Sitting by the window with glasses of wine or beer in their hands, the couple, who have been married 33 years, seem less like serious art collectors and more like casual observers of the human race.

"We can get tired of being at the market, come up here, pull up a chair, and just look out the window," David said. "And in the 20 years we've been here, we've seen some amazing things. And maybe, over that period of time, three people have looked up at us.

"It's a window of entertainment."

They first came to Indian Market 21 years ago, in 1989, on a one-day journey from Taos, where they were attending a gallery opening for the late Indian artist R.C. Gorman. They tried to land a room at La Fonda, but without notice or reservations on Santa Fe's busiest weekend of the year, they didn't get far. So they did put their names on a waiting list for 1990.

In 1990, they received the room they currently have. They immediately liked it for the view, which was not impeded in those days by security devices that now allow guests to open the window by only 6 inches.

"I guess they don't want you hurling yourself down onto Old Santa Fe Trail," Cathleen quipped.

One Sunday afternoon, as a previous Indian Market was winding down, a man and woman in one vehicle had a run-in of some sort with several men in another vehicle. The woman urged her boyfriend into a fight he couldn't possibly win, which led him to get beat up before the cops arrived on the scene.

The Stevensons watched quietly from above as this all played out. "We didn't take sides in that one," he noted.

Once they saw a flatbed truck bearing an Amish buggy with a "For Sale" sign on it pull into the Plaza area. "That's just not something you see all the time in Santa Fe," Cathleen said.

Yet another time, on a Sunday evening, as Indian Market vendors were closing up shop, Cathleen spied two women dressed in traditional Japanese geisha garb standing down below on the street, silently smoking cigarettes.

"They just appeared, and then disappeared, and never appeared again," she recalled. "And we couldn't find any reason for them to have been there; it's not like there was a Kabuki performance happening around here."

From their window, the couple keep up a running commentary about the fashion styles they see on the street below. Categories include Best Dressed and Most Jewelry Ever Seen On a Single Human Being.

"There's a bright line between dressing tastefully and crossing into costume," Cathleen explained.

They do shop though, usually for her Christmas gifts. She'll find something she wants as a present, let him know where it is, and then pretend to forget about it while he goes to buy it for her.

Otherwise, they prefer to observe the buy-and-sell that happens in Santa Fe this time of year. "We would never pay $12,000 for a belt buckle, but we love watching other people do it," David said.

Saturday, for instance, they watched as visitors considered purchasing a $44,000 choral concho belt at one Indian Market booth. David figures that's the most expensive piece of fashion art they've ever encountered in all their years here.

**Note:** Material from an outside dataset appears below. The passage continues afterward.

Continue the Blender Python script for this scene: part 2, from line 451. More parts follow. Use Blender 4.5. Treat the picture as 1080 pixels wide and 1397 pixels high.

They also visit Santa Fe three or four other times during the year, including holiday visits around Christmastime. They don't necessarily stay in the same room for those trips, but they do stay at La Fonda.

They love the place. "You can't beat the location, the legend, the art, the hand-painted furniture and the staff," Cathleen said. "You either 'get' La Fonda, or you don't. It's very individualistic."

"It has a real funky feel to it," David chimed in, noting that they like to dance to the country music of local legend Bill Hearne in La Fiesta Lounge downstairs at night.

The Stevensons have discovered there are other couples who come back to the hotel every year for Indian Market who have their 20-year record beat — though they're not sure those folks stay in the same room year after year.

"We're not the longest-running act in the hotel," Cathleen said. "Some people have been doing this for 35 or 40 years."

They'll be sad when it's time to leave Monday morning, but there's some comfort in knowing they have a reservation already lined up for next year.

And hopefully their children will start coming, and who knows — maybe the kids will eventually inherit their room reservation.